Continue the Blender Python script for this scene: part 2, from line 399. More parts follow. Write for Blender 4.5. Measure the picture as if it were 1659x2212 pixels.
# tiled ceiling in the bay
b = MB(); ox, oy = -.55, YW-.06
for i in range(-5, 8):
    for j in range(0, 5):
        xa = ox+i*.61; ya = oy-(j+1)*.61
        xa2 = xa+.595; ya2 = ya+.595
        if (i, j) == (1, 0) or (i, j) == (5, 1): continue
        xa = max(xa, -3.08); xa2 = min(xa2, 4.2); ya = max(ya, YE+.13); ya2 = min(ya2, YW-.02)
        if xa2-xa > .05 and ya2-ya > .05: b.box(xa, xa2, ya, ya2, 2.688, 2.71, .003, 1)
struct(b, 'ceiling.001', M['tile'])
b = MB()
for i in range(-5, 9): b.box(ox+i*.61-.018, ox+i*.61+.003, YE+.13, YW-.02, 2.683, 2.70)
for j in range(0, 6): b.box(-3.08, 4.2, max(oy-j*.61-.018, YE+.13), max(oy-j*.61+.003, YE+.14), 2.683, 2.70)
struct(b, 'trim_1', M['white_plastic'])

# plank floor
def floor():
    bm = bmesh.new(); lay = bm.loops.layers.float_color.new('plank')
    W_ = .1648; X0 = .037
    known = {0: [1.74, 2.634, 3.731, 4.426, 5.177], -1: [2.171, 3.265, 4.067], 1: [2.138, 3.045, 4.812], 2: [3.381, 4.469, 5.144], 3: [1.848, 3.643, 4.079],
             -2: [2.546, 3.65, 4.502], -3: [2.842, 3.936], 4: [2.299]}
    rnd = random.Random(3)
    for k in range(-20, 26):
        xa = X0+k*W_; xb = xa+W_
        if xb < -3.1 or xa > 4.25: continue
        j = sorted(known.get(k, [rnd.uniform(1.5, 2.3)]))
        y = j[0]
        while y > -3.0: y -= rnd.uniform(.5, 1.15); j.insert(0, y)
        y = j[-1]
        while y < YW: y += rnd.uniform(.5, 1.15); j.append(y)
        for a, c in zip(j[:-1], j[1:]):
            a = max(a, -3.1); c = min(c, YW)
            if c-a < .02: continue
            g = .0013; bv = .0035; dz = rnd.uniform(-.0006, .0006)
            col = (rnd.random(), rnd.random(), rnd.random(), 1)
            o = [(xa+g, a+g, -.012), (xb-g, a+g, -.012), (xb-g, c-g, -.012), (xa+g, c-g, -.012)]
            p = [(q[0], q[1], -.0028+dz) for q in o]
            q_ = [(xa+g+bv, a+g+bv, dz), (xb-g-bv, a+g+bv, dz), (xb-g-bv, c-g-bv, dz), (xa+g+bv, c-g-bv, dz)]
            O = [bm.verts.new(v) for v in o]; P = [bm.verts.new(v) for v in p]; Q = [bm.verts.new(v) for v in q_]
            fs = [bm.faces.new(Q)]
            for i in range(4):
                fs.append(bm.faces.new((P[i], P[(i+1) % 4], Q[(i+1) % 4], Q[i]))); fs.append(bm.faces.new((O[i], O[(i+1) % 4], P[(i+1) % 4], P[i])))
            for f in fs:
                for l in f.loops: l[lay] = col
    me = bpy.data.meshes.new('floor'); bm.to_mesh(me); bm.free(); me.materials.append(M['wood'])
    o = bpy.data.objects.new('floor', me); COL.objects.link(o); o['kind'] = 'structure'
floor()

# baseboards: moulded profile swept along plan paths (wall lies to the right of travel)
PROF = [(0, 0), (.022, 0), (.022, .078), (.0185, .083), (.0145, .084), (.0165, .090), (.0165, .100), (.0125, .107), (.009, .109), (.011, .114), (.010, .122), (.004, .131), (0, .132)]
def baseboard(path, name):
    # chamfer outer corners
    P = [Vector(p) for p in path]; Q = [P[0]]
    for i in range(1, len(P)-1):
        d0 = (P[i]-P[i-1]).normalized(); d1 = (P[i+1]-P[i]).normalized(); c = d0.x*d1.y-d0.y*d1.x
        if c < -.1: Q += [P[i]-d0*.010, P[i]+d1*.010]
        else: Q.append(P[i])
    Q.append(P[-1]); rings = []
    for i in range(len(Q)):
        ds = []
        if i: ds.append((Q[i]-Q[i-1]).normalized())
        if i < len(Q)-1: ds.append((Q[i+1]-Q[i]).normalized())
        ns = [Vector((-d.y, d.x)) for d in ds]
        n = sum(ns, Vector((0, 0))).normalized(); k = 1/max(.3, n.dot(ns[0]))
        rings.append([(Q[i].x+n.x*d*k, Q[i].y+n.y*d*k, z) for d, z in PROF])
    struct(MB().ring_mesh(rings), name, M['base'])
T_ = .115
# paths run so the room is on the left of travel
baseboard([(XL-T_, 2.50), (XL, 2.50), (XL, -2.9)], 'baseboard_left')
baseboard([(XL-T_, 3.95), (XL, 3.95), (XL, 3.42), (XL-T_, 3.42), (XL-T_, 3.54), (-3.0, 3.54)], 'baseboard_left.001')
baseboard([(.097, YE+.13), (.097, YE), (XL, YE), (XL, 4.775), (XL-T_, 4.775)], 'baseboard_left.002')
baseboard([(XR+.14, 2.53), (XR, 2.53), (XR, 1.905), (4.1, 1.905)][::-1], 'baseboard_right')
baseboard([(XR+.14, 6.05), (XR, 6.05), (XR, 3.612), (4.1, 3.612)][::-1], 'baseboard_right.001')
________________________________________
• _Stated task_
Extract the listing in its entirety, matching it exactly.

• _Solution below_
Continue the Blender Python script for this scene: part 2, from line 399. More parts follow. Write for Blender 4.5. Measure the picture as if it were 1659x2212 pixels.
# tiled ceiling in the bay
b = MB(); ox, oy = -.55, YW-.06
for i in range(-5, 8):
    for j in range(0, 5):
        xa = ox+i*.61; ya = oy-(j+1)*.61
        xa2 = xa+.595; ya2 = ya+.595
        if (i, j) == (1, 0) or (i, j) == (5, 1): continue
        xa = max(xa, -3.08); xa2 = min(xa2, 4.2); ya = max(ya, YE+.13); ya2 = min(ya2, YW-.02)
        if xa2-xa > .05 and ya2-ya > .05: b.box(xa, xa2, ya, ya2, 2.688, 2.71, .003, 1)
struct(b, 'ceiling.001', M['tile'])
b = MB()
for i in range(-5, 9): b.box(ox+i*.61-.018, ox+i*.61+.003, YE+.13, YW-.02, 2.683, 2.70)
for j in range(0, 6): b.box(-3.08, 4.2, max(oy-j*.61-.018, YE+.13), max(oy-j*.61+.003, YE+.14), 2.683, 2.70)
struct(b, 'trim_1', M['white_plastic'])

# plank floor
def floor():
    bm = bmesh.new(); lay = bm.loops.layers.float_color.new('plank')
    W_ = .1648; X0 = .037
    known = {0: [1.74, 2.634, 3.731, 4.426, 5.177], -1: [2.171, 3.265, 4.067], 1: [2.138, 3.045, 4.812], 2: [3.381, 4.469, 5.144], 3: [1.848, 3.643, 4.079],
             -2: [2.546, 3.65, 4.502], -3: [2.842, 3.936], 4: [2.299]}
    rnd = random.Random(3)
    for k in range(-20, 26):
        xa = X0+k*W_; xb = xa+W_
        if xb < -3.1 or xa > 4.25: continue
        j = sorted(known.get(k, [rnd.uniform(1.5, 2.3)]))
        y = j[0]
        while y > -3.0: y -= rnd.uniform(.5, 1.15); j.insert(0, y)
        y = j[-1]
        while y < YW: y += rnd.uniform(.5, 1.15); j.append(y)
        for a, c in zip(j[:-1], j[1:]):
            a = max(a, -3.1); c = min(c, YW)
            if c-a < .02: continue
            g = .0013; bv = .0035; dz = rnd.uniform(-.0006, .0006)
            col = (rnd.random(), rnd.random(), rnd.random(), 1)
            o = [(xa+g, a+g, -.012), (xb-g, a+g, -.012), (xb-g, c-g, -.012), (xa+g, c-g, -.012)]
            p = [(q[0], q[1], -.0028+dz) for q in o]
            q_ = [(xa+g+bv, a+g+bv, dz), (xb-g-bv, a+g+bv, dz), (xb-g-bv, c-g-bv, dz), (xa+g+bv, c-g-bv, dz)]
            O = [bm.verts.new(v) for v in o]; P = [bm.verts.new(v) for v in p]; Q = [bm.verts.new(v) for v in q_]
            fs = [bm.faces.new(Q)]
            for i in range(4):
                fs.append(bm.faces.new((P[i], P[(i+1) % 4], Q[(i+1) % 4], Q[i]))); fs.append(bm.faces.new((O[i], O[(i+1) % 4], P[(i+1) % 4], P[i])))
            for f in fs:
                for l in f.loops: l[lay] = col
    me = bpy.data.meshes.new('floor'); bm.to_mesh(me); bm.free(); me.materials.append(M['wood'])
    o = bpy.data.objects.new('floor', me); COL.objects.link(o); o['kind'] = 'structure'
floor()

# baseboards: moulded profile swept along plan paths (wall lies to the right of travel)
PROF = [(0, 0), (.022, 0), (.022, .078), (.0185, .083), (.0145, .084), (.0165, .090), (.0165, .100), (.0125, .107), (.009, .109), (.011, .114), (.010, .122), (.004, .131), (0, .132)]
def baseboard(path, name):
    # chamfer outer corners
    P = [Vector(p) for p in path]; Q = [P[0]]
    for i in range(1, len(P)-1):
        d0 = (P[i]-P[i-1]).normalized(); d1 = (P[i+1]-P[i]).normalized(); c = d0.x*d1.y-d0.y*d1.x
        if c < -.1: Q += [P[i]-d0*.010, P[i]+d1*.010]
        else: Q.append(P[i])
    Q.append(P[-1]); rings = []
    for i in range(len(Q)):
        ds = []
        if i: ds.append((Q[i]-Q[i-1]).normalized())
        if i < len(Q)-1: ds.append((Q[i+1]-Q[i]).normalized())
        ns = [Vector((-d.y, d.x)) for d in ds]
        n = sum(ns, Vector((0, 0))).normalized(); k = 1/max(.3, n.dot(ns[0]))
        rings.append([(Q[i].x+n.x*d*k, Q[i].y+n.y*d*k, z) for d, z in PROF])
    struct(MB().ring_mesh(rings), name, M['base'])
T_ = .115
# paths run so the room is on the left of travel
baseboard([(XL-T_, 2.50), (XL, 2.50), (XL, -2.9)], 'baseboard_left')
baseboard([(XL-T_, 3.95), (XL, 3.95), (XL, 3.42), (XL-T_, 3.42), (XL-T_, 3.54), (-3.0, 3.54)], 'baseboard_left.001')
baseboard([(.097, YE+.13), (.097, YE), (XL, YE), (XL, 4.775), (XL-T_, 4.775)], 'baseboard_left.002')
baseboard([(XR+.14, 2.53), (XR, 2.53), (XR, 1.905), (4.1, 1.905)][::-1], 'baseboard_right')
baseboard([(XR+.14, 6.05), (XR, 6.05), (XR, 3.612), (4.1, 3.612)][::-1], 'baseboard_right.001')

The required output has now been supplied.